I take photographs of strangers. They are people unknown to me, whose lives I briefly investigate through the act of photography. The strangers select themselves by responding to notices I post online, announcing that I need subjects for portraits. The fact that these individuals are from outside my sphere of existence is essential. Giving me permission to enter their lives satisfies a deep-seated curiosity I have nurtured for years. Watching people at cafes or chatting at parties, I am fascinated by people that I can never know anything about. My role as photographer gives me the key to accessing these anonymous existences.

These staged portraits are concrete fictions: they are my fantasies about the lives of people who willingly invite me into their homes. Some of the people who want their picture taken are aspiring models; some are children of mothers who want a nice picture to give grandma. Others are simply lonely and enjoy the attention.
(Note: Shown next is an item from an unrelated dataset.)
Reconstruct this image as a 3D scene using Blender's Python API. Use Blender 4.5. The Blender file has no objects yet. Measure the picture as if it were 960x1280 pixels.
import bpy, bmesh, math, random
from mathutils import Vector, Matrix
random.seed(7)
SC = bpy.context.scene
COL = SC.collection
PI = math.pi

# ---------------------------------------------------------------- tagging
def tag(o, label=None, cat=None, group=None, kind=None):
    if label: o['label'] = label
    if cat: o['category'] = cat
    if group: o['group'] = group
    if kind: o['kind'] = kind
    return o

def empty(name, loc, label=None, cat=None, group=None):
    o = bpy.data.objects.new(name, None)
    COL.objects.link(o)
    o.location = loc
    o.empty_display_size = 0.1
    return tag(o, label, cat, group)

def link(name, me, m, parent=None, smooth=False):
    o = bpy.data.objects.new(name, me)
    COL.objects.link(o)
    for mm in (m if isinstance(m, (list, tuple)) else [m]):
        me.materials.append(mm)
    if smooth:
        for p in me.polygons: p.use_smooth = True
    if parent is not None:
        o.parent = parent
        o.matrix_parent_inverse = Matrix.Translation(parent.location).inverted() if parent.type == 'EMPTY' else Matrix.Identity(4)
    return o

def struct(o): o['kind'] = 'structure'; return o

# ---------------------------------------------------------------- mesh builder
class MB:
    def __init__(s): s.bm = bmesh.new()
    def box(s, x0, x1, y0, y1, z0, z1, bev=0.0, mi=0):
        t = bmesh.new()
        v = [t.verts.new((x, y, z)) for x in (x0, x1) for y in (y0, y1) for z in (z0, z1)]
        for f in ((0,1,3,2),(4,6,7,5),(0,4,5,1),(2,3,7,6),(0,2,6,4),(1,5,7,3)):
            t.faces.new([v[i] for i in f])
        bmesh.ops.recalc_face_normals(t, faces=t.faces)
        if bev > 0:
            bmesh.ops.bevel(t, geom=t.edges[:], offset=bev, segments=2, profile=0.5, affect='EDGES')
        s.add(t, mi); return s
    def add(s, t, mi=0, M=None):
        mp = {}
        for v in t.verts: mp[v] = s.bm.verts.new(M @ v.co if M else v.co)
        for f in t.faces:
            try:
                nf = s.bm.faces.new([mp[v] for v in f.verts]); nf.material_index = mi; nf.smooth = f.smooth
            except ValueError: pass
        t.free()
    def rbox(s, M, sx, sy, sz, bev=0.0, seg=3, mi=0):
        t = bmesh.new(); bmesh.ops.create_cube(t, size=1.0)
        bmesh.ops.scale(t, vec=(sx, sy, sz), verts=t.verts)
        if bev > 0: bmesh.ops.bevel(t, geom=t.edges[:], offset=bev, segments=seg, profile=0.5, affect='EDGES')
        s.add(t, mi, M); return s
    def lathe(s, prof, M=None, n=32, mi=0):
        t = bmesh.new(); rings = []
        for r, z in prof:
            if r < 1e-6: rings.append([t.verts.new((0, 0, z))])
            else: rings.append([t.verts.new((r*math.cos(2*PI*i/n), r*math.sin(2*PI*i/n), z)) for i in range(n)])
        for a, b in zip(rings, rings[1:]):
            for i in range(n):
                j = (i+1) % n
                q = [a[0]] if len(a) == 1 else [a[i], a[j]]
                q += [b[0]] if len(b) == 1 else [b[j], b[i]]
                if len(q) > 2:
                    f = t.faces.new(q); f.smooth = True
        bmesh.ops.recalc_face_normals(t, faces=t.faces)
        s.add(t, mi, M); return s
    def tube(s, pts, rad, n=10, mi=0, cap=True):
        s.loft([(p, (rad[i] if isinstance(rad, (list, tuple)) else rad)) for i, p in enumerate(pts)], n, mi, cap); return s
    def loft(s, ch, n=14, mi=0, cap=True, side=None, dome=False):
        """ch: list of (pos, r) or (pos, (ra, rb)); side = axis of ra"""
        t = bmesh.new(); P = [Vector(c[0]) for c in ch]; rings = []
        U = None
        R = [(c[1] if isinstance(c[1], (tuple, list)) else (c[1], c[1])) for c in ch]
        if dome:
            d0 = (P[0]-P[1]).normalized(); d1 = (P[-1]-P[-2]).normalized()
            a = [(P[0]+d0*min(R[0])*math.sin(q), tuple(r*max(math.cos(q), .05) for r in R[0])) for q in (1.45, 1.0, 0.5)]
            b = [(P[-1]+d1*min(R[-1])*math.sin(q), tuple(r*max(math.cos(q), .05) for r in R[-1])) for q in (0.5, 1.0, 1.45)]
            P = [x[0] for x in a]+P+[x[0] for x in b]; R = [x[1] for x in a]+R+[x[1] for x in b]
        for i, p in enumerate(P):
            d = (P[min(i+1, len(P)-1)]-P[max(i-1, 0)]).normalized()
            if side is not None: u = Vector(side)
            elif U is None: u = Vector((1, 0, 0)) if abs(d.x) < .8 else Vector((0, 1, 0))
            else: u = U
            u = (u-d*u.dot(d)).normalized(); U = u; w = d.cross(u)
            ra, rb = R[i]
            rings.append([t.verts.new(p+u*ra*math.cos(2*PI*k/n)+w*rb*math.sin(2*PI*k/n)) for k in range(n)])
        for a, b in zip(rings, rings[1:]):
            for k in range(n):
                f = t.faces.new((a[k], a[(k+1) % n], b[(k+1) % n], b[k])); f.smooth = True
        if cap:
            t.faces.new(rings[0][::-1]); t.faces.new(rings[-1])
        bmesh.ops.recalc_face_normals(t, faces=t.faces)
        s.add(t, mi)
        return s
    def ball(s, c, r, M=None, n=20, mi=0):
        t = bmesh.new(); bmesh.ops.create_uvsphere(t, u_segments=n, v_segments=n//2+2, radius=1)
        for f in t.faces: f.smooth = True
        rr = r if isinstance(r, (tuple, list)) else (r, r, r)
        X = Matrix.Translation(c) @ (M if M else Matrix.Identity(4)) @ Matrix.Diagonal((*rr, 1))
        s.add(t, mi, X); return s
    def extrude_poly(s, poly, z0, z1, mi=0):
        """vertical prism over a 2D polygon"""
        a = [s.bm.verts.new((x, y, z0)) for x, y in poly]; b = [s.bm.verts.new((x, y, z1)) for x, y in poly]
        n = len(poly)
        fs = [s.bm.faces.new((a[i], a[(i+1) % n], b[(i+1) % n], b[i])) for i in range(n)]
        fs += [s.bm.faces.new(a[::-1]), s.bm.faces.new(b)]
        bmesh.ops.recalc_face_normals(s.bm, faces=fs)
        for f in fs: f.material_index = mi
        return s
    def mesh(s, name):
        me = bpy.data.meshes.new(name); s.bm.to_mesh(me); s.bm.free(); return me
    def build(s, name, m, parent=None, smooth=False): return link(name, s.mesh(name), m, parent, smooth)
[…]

Young girls can be awkward; old men can be graceful, yet all have a unique, strange beauty when I see them through the lens.

During the portrait session, our agendas inevitably collide; I have a specific idea about the way I want the subjects to appear, and I control this through my choice of photographic tools: camera format, composition, and lighting. I try to enable their fantasies by using lighting and the medium format camera. Part of my function as photographer is to facilitate the sitter’s desire. The resulting pictures reveal the trace of this social negotiation, between my idea of how they should appear, and the way they see themselves.